After this sacrifice, the high priest presents the other goat before the Lord. He lays his hands on its head and confesses the sins of the people over it, symbolically putting the sins on the goat’s head. Now, if I held to the idea of penal substitution, I would really want the directions for what comes next to be that this goat is slaughtered, being killed for the penalty of sin placed on it. That’s what penal substitutionists believe happened with Christ—that he received the sins of the world placed on him and then went to die the penalty for that guilt. But that is not what happens to this goat. This goat, which has received on it the sins of the people, is led far away into the wilderness never to return. So, then, the only time in the whole sacrificial system that we are ever told that sins are transferred to a sacrificial animal, it is not for the purpose of paying the price through death. It is for the purpose of representing how sins are forever removed. It echoes David’s cry in Psalm 103:12, “As far as the east is from the west, so far has He removed our transgressions from us.” God specifically uses two goats because he wants to get across these two ideas without having them confused. Sin is sent away; its penalty is not paid in death. The death is to symbolize something else. 

Notice again what happens with the goat that is slaughtered. There is a separation in that goat—blood from body. The blood represents the spirit being released from the body that has the inherent curse upon it.
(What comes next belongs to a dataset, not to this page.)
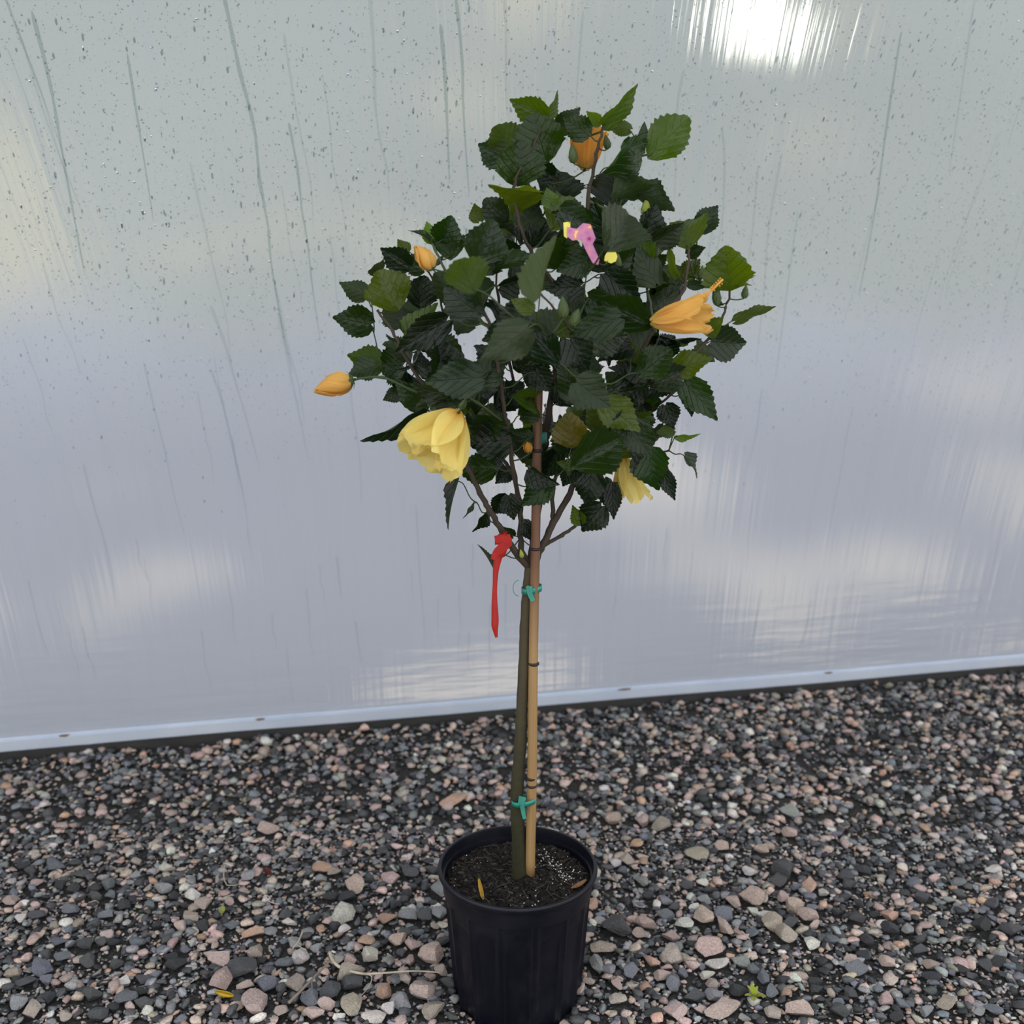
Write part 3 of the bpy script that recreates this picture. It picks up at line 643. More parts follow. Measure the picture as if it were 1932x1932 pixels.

That body is burned outside the camp, meaning that it has no connection with God. It is not an offering picturing something God gets but rather as something God discards. But what God does get is the blood, that representation of the unblemished animal’s spirit. The blood is accepted into the Holy of Holies itself—the meeting place with God, cleansing that meeting place. It is the blood that symbolizes life (which, remember, means relationship with God). Lev 17:11 tells us, “For the life of a creature is in the blood, and I have appointed it to you to make atonement on the altar for your lives, since it is the lifeblood that makes atonement.” Recognize the importance of that statement! It is not a guilty payment of a penalty that makes atonement. It is the pure spirit lifeblood that makes atonement. 

This picture shows the atonement of Christ! He lives in perfect, sinless conformity to the Covenant of Life, living his earthly life completely based on God’s essence—his truth, goodness, and beauty. His spirit is pure as he goes to the cross. He gives up his life, shedding his blood in imaging of the release of his perfect spirit from the sin-cursed flesh. But precisely because his spirit is holy (Acts 2:31), his now qualified (proven) perfection reasserts itself into the flesh, driving out the curse exactly as depicted with the pure animal’s blood cleansing the temple, which depicts the new body cleansed and in which he is then ready to meet God. Remember, we have relationship with God based onhis essence of TGB, but that relationship occurs inour essence of physical reality. And that is what the OT sacrificial is meant to show us.

 

Thus, we who trust in God’s salvation, who in faith look to live in relationship with God based on his TGB, die with Christ (Ro 6:4) and consider our bodies dead (Ro 6:11a), releasing our forgiven spirits from the cursed flesh (Ro 7:4) to take residence in his now pure flesh, being now “alive to God inChrist Jesus” (Ro 6:11b)! And we look forward to the day of Christ’s return when his purifying righteousness, which had been given as firstfruits in resurrecting his body, will purify all physical creation, giving us our new bodies, cleansed from curse, to unite with our forgiven spirits as pure and holy before our God.